== Provided data ==
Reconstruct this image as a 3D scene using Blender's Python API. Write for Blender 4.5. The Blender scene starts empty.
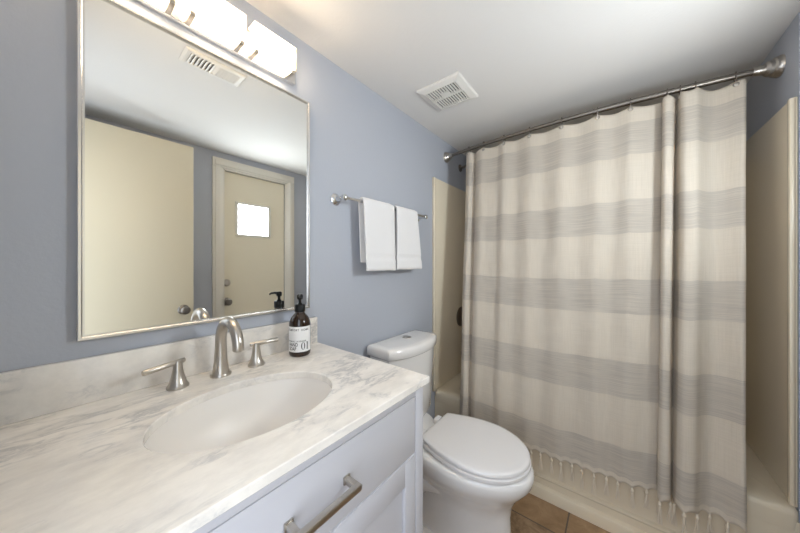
import bpy, bmesh, math, random
from mathutils import Vector, Matrix
random.seed(7)
S = bpy.context.scene
COL = S.collection
PI = math.pi

# ------------------------------------------------------------------ camera, world, fill light, exposure
CAM = (0.0, -1.0, 1.26)
cd = bpy.data.cameras.new('camera'); cam = bpy.data.objects.new('camera', cd); COL.objects.link(cam)
cam.location = CAM
cam.rotation_euler = (PI/2, 0, math.radians(38.504) - PI/2)
cd.sensor_width = 36.0; cd.lens = 273.23/800*36; cd.shift_y = -3.52/800; cd.clip_start = 0.01
S.camera = cam
S.view_settings.view_transform = 'Standard'; S.view_settings.look = 'None'
S.view_settings.gamma = 1.0; S.view_settings.use_curve_mapping = False
S.view_settings.exposure = 0.12
W = bpy.data.worlds.new('world'); S.world = W; W.use_nodes = True
W.node_tree.nodes['Background'].inputs[0].default_value = (0.80, 0.88, 1.0, 1)
W.node_tree.nodes['Background'].inputs[1].default_value = 0.9

def area(name, loc, rot, sx, sy, watts, col):
    l = bpy.data.lights.new(name, 'AREA'); l.shape = 'RECTANGLE'; l.size = sx; l.size_y = sy
    l.energy = watts; l.color = col
    o = bpy.data.objects.new(name, l); COL.objects.link(o); o.location = loc; o.rotation_euler = rot
    return o
# cool soft fill light, added in the doorway the photographer stands in
area('doorway_fill', (-0.205, -0.965, 1.24), (0, -PI/2, 0), 1.54, 0.66, 7.8, (0.80, 0.885, 1.0))
LAMP = 17.5      # shade glow
PANE = 46.0       # daylight on the door's little window

# ------------------------------------------------------------------ materials
def mat(name, col=(.8, .8, .8), rough=.5, metal=0.0, coat=0.0, spec=0.5, emit=None, estr=0.0):
    m = bpy.data.materials.new(name); m.use_nodes = True
    b = m.node_tree.nodes['Principled BSDF']
    b.inputs['Base Color'].default_value = (*col, 1); b.inputs['Roughness'].default_value = rough
    b.inputs['Metallic'].default_value = metal; b.inputs['Coat Weight'].default_value = coat
    b.inputs['Coat Roughness'].default_value = .05
    b.inputs['Specular IOR Level'].default_value = spec
    if emit:
        b.inputs['Emission Color'].default_value = (*emit, 1); b.inputs['Emission Strength'].default_value = estr
    return m
class NT:
    def __init__(s, m): s.t = m.node_tree; s.b = s.t.nodes['Principled BSDF']
    def n(s, k, **kw):
        x = s.t.nodes.new(k)
        for a, v in kw.items():
            if a in ('operation', 'blend_type', 'data_type', 'wave_type', 'bands_direction', 'noise_dimensions', 'interpolation_type', 'feature', 'distance', 'wave_profile'): setattr(x, a, v)
        return x
    def l(s, a, b): s.t.links.new(a, b)
    def coord(s, scale=(1, 1, 1), loc=(0, 0, 0), rot=(0, 0, 0)):
        c = s.n('ShaderNodeTexCoord'); m = s.n('ShaderNodeMapping')
        m.inputs['Scale'].default_value = scale; m.inputs['Location'].default_value = loc; m.inputs['Rotation'].default_value = rot
        s.l(c.outputs['Object'], m.inputs['Vector']); return m.outputs['Vector']
    def noise(s, vec, scale, detail=4, rough=.5, dist=0):
        x = s.n('ShaderNodeTexNoise'); s.l(vec, x.inputs['Vector']); x.inputs['Scale'].default_value = scale
        x.inputs['Detail'].default_value = detail; x.inputs['Roughness'].default_value = rough; x.inputs['Distortion'].default_value = dist
        return x.outputs['Fac']
    def ramp(s, fac, stops):
        r = s.n('ShaderNodeValToRGB'); e = r.color_ramp.elements
        while len(e) < len(stops): e.new(.5)
        for k, (p, c) in enumerate(stops): e[k].position = p; e[k].color = (*c, 1) if len(c) == 3 else c
        s.l(fac, r.inputs['Fac']); return r.outputs['Color']
    def math(s, op, a, b=None):
        m = s.n('ShaderNodeMath', operation=op)
        for k, v in enumerate((a, b)):
            if v is None: continue
            if isinstance(v, (int, float)): m.inputs[k].default_value = v
            else: s.l(v, m.inputs[k])
        return m.outputs[0]
    def mix(s, fac, a, b, blend='MIX'):
        m = s.n('ShaderNodeMix', data_type='RGBA', blend_type=blend)
        if isinstance(fac, (int, float)): m.inputs[0].default_value = fac
        else: s.l(fac, m.inputs[0])
        for k, v in ((6, a), (7, b)):
            if isinstance(v, tuple): m.inputs[k].default_value = (*v, 1)
            else: s.l(v, m.inputs[k])
        return m.outputs[2]
    def color(s, c): s.l(c, s.b.inputs['Base Color'])
    def bump(s, h, strength=.2, dist=.002):
        b = s.n('ShaderNodeBump'); b.inputs['Strength'].default_value = strength; b.inputs['Distance'].default_value = dist
        s.l(h, b.inputs['Height']); s.l(b.outputs['Normal'], s.b.inputs['Normal'])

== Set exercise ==
Each line above is to be copied verbatim. Drop any image from the copy.

== Complete answer ==
Reconstruct this image as a 3D scene using Blender's Python API. Write for Blender 4.5. The Blender scene starts empty.
import bpy, bmesh, math, random
from mathutils import Vector, Matrix
random.seed(7)
S = bpy.context.scene
COL = S.collection
PI = math.pi

# ------------------------------------------------------------------ camera, world, fill light, exposure
CAM = (0.0, -1.0, 1.26)
cd = bpy.data.cameras.new('camera'); cam = bpy.data.objects.new('camera', cd); COL.objects.link(cam)
cam.location = CAM
cam.rotation_euler = (PI/2, 0, math.radians(38.504) - PI/2)
cd.sensor_width = 36.0; cd.lens = 273.23/800*36; cd.shift_y = -3.52/800; cd.clip_start = 0.01
S.camera = cam
S.view_settings.view_transform = 'Standard'; S.view_settings.look = 'None'
S.view_settings.gamma = 1.0; S.view_settings.use_curve_mapping = False
S.view_settings.exposure = 0.12
W = bpy.data.worlds.new('world'); S.world = W; W.use_nodes = True
W.node_tree.nodes['Background'].inputs[0].default_value = (0.80, 0.88, 1.0, 1)
W.node_tree.nodes['Background'].inputs[1].default_value = 0.9

def area(name, loc, rot, sx, sy, watts, col):
    l = bpy.data.lights.new(name, 'AREA'); l.shape = 'RECTANGLE'; l.size = sx; l.size_y = sy
    l.energy = watts; l.color = col
    o = bpy.data.objects.new(name, l); COL.objects.link(o); o.location = loc; o.rotation_euler = rot
    return o
# cool soft fill light, added in the doorway the photographer stands in
area('doorway_fill', (-0.205, -0.965, 1.24), (0, -PI/2, 0), 1.54, 0.66, 7.8, (0.80, 0.885, 1.0))
LAMP = 17.5      # shade glow
PANE = 46.0       # daylight on the door's little window

# ------------------------------------------------------------------ materials
def mat(name, col=(.8, .8, .8), rough=.5, metal=0.0, coat=0.0, spec=0.5, emit=None, estr=0.0):
    m = bpy.data.materials.new(name); m.use_nodes = True
    b = m.node_tree.nodes['Principled BSDF']
    b.inputs['Base Color'].default_value = (*col, 1); b.inputs['Roughness'].default_value = rough
    b.inputs['Metallic'].default_value = metal; b.inputs['Coat Weight'].default_value = coat
    b.inputs['Coat Roughness'].default_value = .05
    b.inputs['Specular IOR Level'].default_value = spec
    if emit:
        b.inputs['Emission Color'].default_value = (*emit, 1); b.inputs['Emission Strength'].default_value = estr
    return m
class NT:
    def __init__(s, m): s.t = m.node_tree; s.b = s.t.nodes['Principled BSDF']
    def n(s, k, **kw):
        x = s.t.nodes.new(k)
        for a, v in kw.items():
            if a in ('operation', 'blend_type', 'data_type', 'wave_type', 'bands_direction', 'noise_dimensions', 'interpolation_type', 'feature', 'distance', 'wave_profile'): setattr(x, a, v)
        return x
    def l(s, a, b): s.t.links.new(a, b)
    def coord(s, scale=(1, 1, 1), loc=(0, 0, 0), rot=(0, 0, 0)):
        c = s.n('ShaderNodeTexCoord'); m = s.n('ShaderNodeMapping')
        m.inputs['Scale'].default_value = scale; m.inputs['Location'].default_value = loc; m.inputs['Rotation'].default_value = rot
        s.l(c.outputs['Object'], m.inputs['Vector']); return m.outputs['Vector']
    def noise(s, vec, scale, detail=4, rough=.5, dist=0):
        x = s.n('ShaderNodeTexNoise'); s.l(vec, x.inputs['Vector']); x.inputs['Scale'].default_value = scale
        x.inputs['Detail'].default_value = detail; x.inputs['Roughness'].default_value = rough; x.inputs['Distortion'].default_value = dist
        return x.outputs['Fac']
    def ramp(s, fac, stops):
        r = s.n('ShaderNodeValToRGB'); e = r.color_ramp.elements
        while len(e) < len(stops): e.new(.5)
        for k, (p, c) in enumerate(stops): e[k].position = p; e[k].color = (*c, 1) if len(c) == 3 else c
        s.l(fac, r.inputs['Fac']); return r.outputs['Color']
    def math(s, op, a, b=None):
        m = s.n('ShaderNodeMath', operation=op)
        for k, v in enumerate((a, b)):
            if v is None: continue
            if isinstance(v, (int, float)): m.inputs[k].default_value = v
            else: s.l(v, m.inputs[k])
        return m.outputs[0]
    def mix(s, fac, a, b, blend='MIX'):
        m = s.n('ShaderNodeMix', data_type='RGBA', blend_type=blend)
        if isinstance(fac, (int, float)): m.inputs[0].default_value = fac
        else: s.l(fac, m.inputs[0])
        for k, v in ((6, a), (7, b)):
            if isinstance(v, tuple): m.inputs[k].default_value = (*v, 1)
            else: s.l(v, m.inputs[k])
        return m.outputs[2]
    def color(s, c): s.l(c, s.b.inputs['Base Color'])
    def bump(s, h, strength=.2, dist=.002):
        b = s.n('ShaderNodeBump'); b.inputs['Strength'].default_value = strength; b.inputs['Distance'].default_value = dist
        s.l(h, b.inputs['Height']); s.l(b.outputs['Normal'], s.b.inputs['Normal'])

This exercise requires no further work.